JUAN CARLOS GIRAUTA-EL DEBATE
  • Tras vivir un golpe de Estado que tantos amigos de infancia apoyaron, mientras rompía amistades de décadas o me largaba a mitad de cena de casas particulares, solo una institución estuvo en su sitio: la Corona

El Rey nos dijo que no estábamos solos. Fueron las únicas palabras reconfortantes salidas del Estado. Las únicas adecuadas a aquellos días amargos. El ministro del Interior, Zoido, acertó plenamente cuando nos comunicó a algunos catalanes que necesitábamos escolta inmediatamente. Estábamos a mediados de septiembre. Yo había tenido infinidad de cruces verbales agrios en todas las cadenas y emisoras de Cataluña, pero nunca había temido por mi integridad física. Zoido tenía razón: la protección policial llegó justo en el momento en que un número considerable de conciudadanos nacionalistas (ya todos separatistas) decidieron que algunos no teníamos derecho a circular tranquilamente por la calle sin ser insultados, sin provocaciones, sin intentos de agresión.

Vertí, durante mi última intervención en el Congreso, todo el desprecio que sentía hacia los políticos separatistas que habían provocado tantos problemas personales, convivenciales, y anuncié que me hacía toledano porque ya no soportaba la atmósfera irrespirable de Barcelona. Peor era, por cierto, la de los pueblos. Toledo acarició mi alma desde el primer día. Lamenté haber perdido tanto tiempo y tantas energías en una ciudad que había sido el paraíso a mis diecisiete años y que era ya un infierno monotemático a esas alturas de mi vida. Entiendo el infierno como una comunidad hipócrita y aviesa con un único tema de conversación, por lo demás insignificante.

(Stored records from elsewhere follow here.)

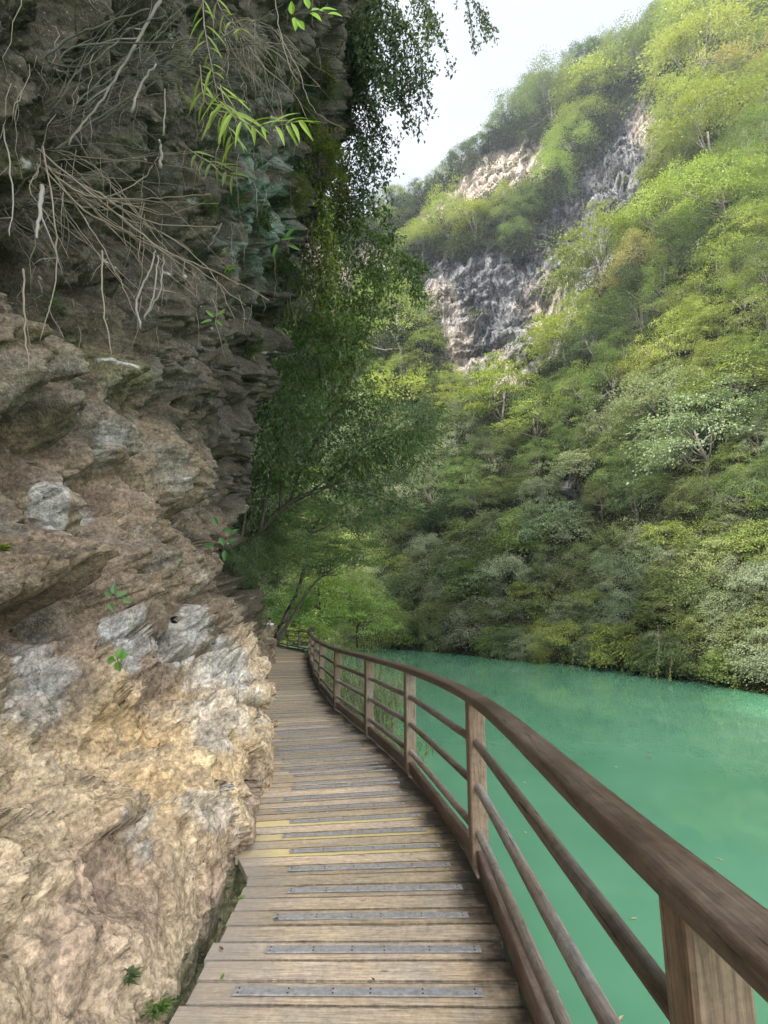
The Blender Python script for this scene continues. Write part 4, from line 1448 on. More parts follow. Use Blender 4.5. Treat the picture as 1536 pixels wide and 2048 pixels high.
def sprig(name, label, cat, pts, Y0, Y1, nleaf, Ln, W, col, stemw=3, down=-.3, group=None, pinn=False, stem_mat=None, seed=0, spread=1.0):
    rr = random.Random(seed)
    path = catmull([at(p[0], p[1], Y0 + (Y1 - Y0) * i / (len(pts) - 1)) for i, p in enumerate(pts)], 8)
    mb = MB(); r0 = stemw * Y0 / F / 2
    mb.tube(path, [r0 * (1 - .7 * i / len(path)) for i in range(len(path))], 5, seed=seed)
    o = mb.build(name, [stem_mat or M_DRY], smooth=True)
    tag(o, label, cat, group)
    mb = MB()
    for i in range(nleaf):
        t = (i + .5) / nleaf
        j = min(int(t * (len(path) - 1)), len(path) - 2)
        p = path[j].lerp(path[j + 1], rr.random())
        d = (path[j + 1] - path[j]).normalized()
        sgn = 1 if i % 2 else -1
        s_ = d.cross(Vector((rr.uniform(-.3, .3), -1, rr.uniform(-.2, .4)))).normalized() * sgn
        dd_ = d * .6 + s_ * spread * rr.uniform(.6, 1) + Vector((0, rr.uniform(-.4, .4), down))
        leaf_big(mb, p, dd_, (rr.uniform(-.4, .4), -1, rr.uniform(.2, .9)), Ln * rr.uniform(.65, 1.2), W * rr.uniform(.75, 1.15), rr.uniform(.1, .4), rnd=rr.uniform(.2, .84))
    lf = mb.build('leaves', [M_LEAFD], o, smooth=False)
    lf.color = tuple(col) + (1,)
    return o
BAM = (.22, .29, .045)
sprig('bamboo_sprig', 'bright yellow green bamboo sprig drooping over dark rock', 'bamboo', [(440, 170), (455, 215), (500, 250), (560, 250), (600, 240)], 2.3, 2.2, 22, .20, .024, BAM, group='bamboo sprigs on the cliff', seed=1, spread=1.2)
sprig('bamboo_sprig', 'upper thin bamboo sprig hanging near the top edge', 'bamboo', [(405, -10), (410, 60), (425, 140), (440, 220)], 2.4, 2.3, 18, .15, .018, (.19, .24, .05), group='bamboo sprigs on the cliff', seed=2)
sprig('bamboo_sprig', 'small bamboo sprig low under the bright bamboo sprig', 'bamboo', [(380, 300), (410, 320), (440, 335), (468, 350)], 2.6, 2.5, 12, .12, .02, (.14, .19, .05), group='bamboo sprigs on the cliff', seed=3)
sprig('bamboo_sprig', 'loose bamboo sprig level with and left of bright sprig', 'bamboo', [(400, 130), (410, 200), (450, 240), (470, 290)], 2.5, 2.4, 16, .17, .02, (.18, .23, .04), group='bamboo sprigs on the cliff', seed=4)
sprig('bamboo_sprig', 'bamboo sprig at top beside the long level branch', 'bamboo', [(430, -10), (445, 25), (470, 50), (485, 60)], 2.5, 2.4, 10, .12, .016, (.19, .22, .04), group='bamboo sprigs on the cliff', seed=5)
def roundleaf(name, label, spots, Y, size, col, seed=0, group=None, cat='plant', asp=.45):
    rr = random.Random(seed)
    o = None
    c0 = at(spots[0][0], spots[0][1], Y)
    mb = MB()
    for (x, y, a) in spots:
        e = at(x, y, Y)
        mb.tube([c0, c0.lerp(e, .5) + Vector((0, 0, .004)), e], .0018, 4)
    o = mb.build(name, [M_BARKD], smooth=True)
    tag(o, label, cat, group)
    mb = MB()
    for (x, y, a) in spots:
        e = at(x, y, Y)
        d = Vector((math.cos(math.radians(a)), rr.uniform(-.3, .3), math.sin(math.radians(a))))
        leaf_big(mb, e, d, (rr.uniform(-.3, .3), -1, .35), size * rr.uniform(.85, 1.15), size * asp, rr.uniform(-.05, .15), segs=6, rnd=rr.uniform(.35, .8))
    lf = mb.build('leaves', [M_LEAFD], o)
    lf.color = tuple(col) + (1,)
    return o
roundleaf('leafy_sprig', 'bright glossy leaves hanging at the top of the picture', [(585, 30, 95), (590, 35, -85), (596, 42, -60), (622, 22, 30), (620, 26, -40), (618, 18, 110), (640, 20, 10), (655, 28, -10)], 1.7, .062, (.22, .36, .03), 4)
roundleaf('rock_plant', 'small three leaved plant on the ochre rock', [(234, 1318, 70), (230, 1322, 170), (236, 1322, -80), (238, 1316, 20)], 2.7, .055, (.10, .20, .05), 5, 'small plants rooted in the rock', asp=.75)
roundleaf('rock_plant', 'small pale plant above the grey mortar patch', [(225, 1190, 160), (232, 1192, 20), (245, 1198, -20), (218, 1205, -60), (228, 1188, 100)], 2.9, .055, (.11, .19, .08), 6, 'small plants rooted in the rock', asp=.6)
roundleaf('rock_plant', 'thin leafed plant in a crack under the canes', [(430, 632, 20), (428, 634, 140), (434, 640, -50), (425, 640, 200), (438, 630, 60)], 4.0, .09, (.13, .22, .05), 7, 'small plants rooted in the rock', asp=.35)
roundleaf('rock_plant', 'dark green sprouting plant beside the cliff corner', [(445, 1060, 0), (440, 1075, -60), (455, 1085, 20), (435, 1050, 120), (460, 1070, 40), (450, 1100, -90), (430, 1090, 180)], 6.2, .13, (.07, .15, .05), 8, 'small plants rooted in the rock', asp=.5)
roundleaf('black_butterfly', 'black leaf like butterfly resting on the pale rock', [(340, 1240, 30), (341, 1242, -15)], 3.6, .06, (.004, .004, .004), 9, cat='butterfly', asp=.4)
roundleaf('rock_plant', 'dark leafed spray on the greenish rock', [(560, 480, 10), (550, 470, 120), (570, 475, 40), (575, 490, -20), (555, 490, -110), (565, 465, 80)], 9, .30, (.09, .18, .04), 10, 'small plants rooted in the rock', asp=.3)
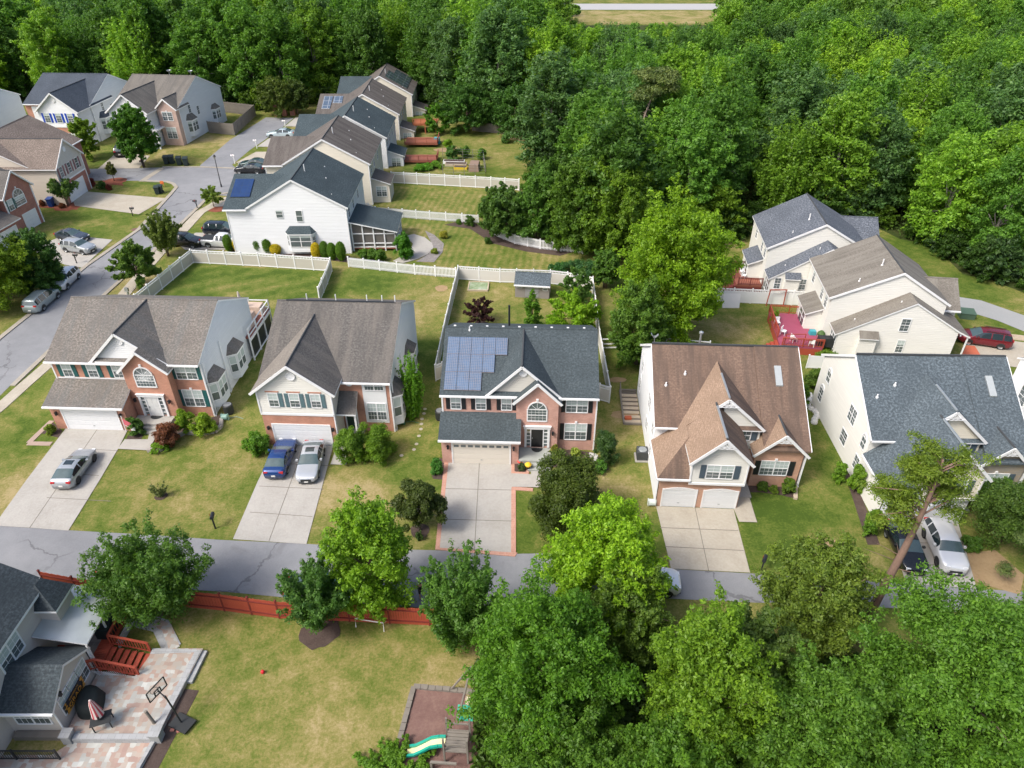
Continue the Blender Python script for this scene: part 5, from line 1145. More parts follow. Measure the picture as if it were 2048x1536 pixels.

Recobré la paz de espíritu suficiente para contemplar con distancia de entomólogo —ahora que he participado en un debate de TV3– a siniestros personajes que siguen en la misma estúpida espiral que mareó mi pasado.

Tras vivir un golpe de Estado que tantos amigos de infancia apoyaron, mientras rompía amistades de décadas o me largaba a mitad de cena de casas particulares, solo una institución estuvo en su sitio: la Corona. El Rey dijo el día tres de octubre del 17 (dos días después de aquel referéndum ilegal que según el Gobierno del PP nunca se iba a celebrar) exactamente lo que debía decir. Nada sobró y nada faltó. No hubo una sola concesión al apaciguamiento, ni un equívoco que La Vanguardia pudiera usar para seguir torciendo la verdad. Al diario de Godó le habría bastado una frase, una palabra en catalán, para encontrar «un guiño a Cataluña». Cataluña es como ellos llaman al nacionalismo. Como si la lengua catalana no fuera también mía, y de Alejo Vidal-Quadras, y de Arcadi Espada, y de Salvador Sostres, y de Carlos Herrera. El Rey, desoyendo los consejos de los envenenadores de guardia, no usó ni en una sola ocasión la lengua que nos han arrebatado para convertirla en herramienta política. Nadie iba a tergiversarle. Y nos dijo que no estábamos solos. Pero la verdad es la verdad: ahora sí que están solos los españoles de Cataluña que se quedaron allí. Entonces, ¿qué? Pues que con un Gobierno en pleno autogolpe, el Rey no tiene margen de maniobra. Con el Estado tomado, nos toca a nosotros enviar el mensaje y honrarlo: no estáis solos. Y vuestra Majestad tampoco está solo.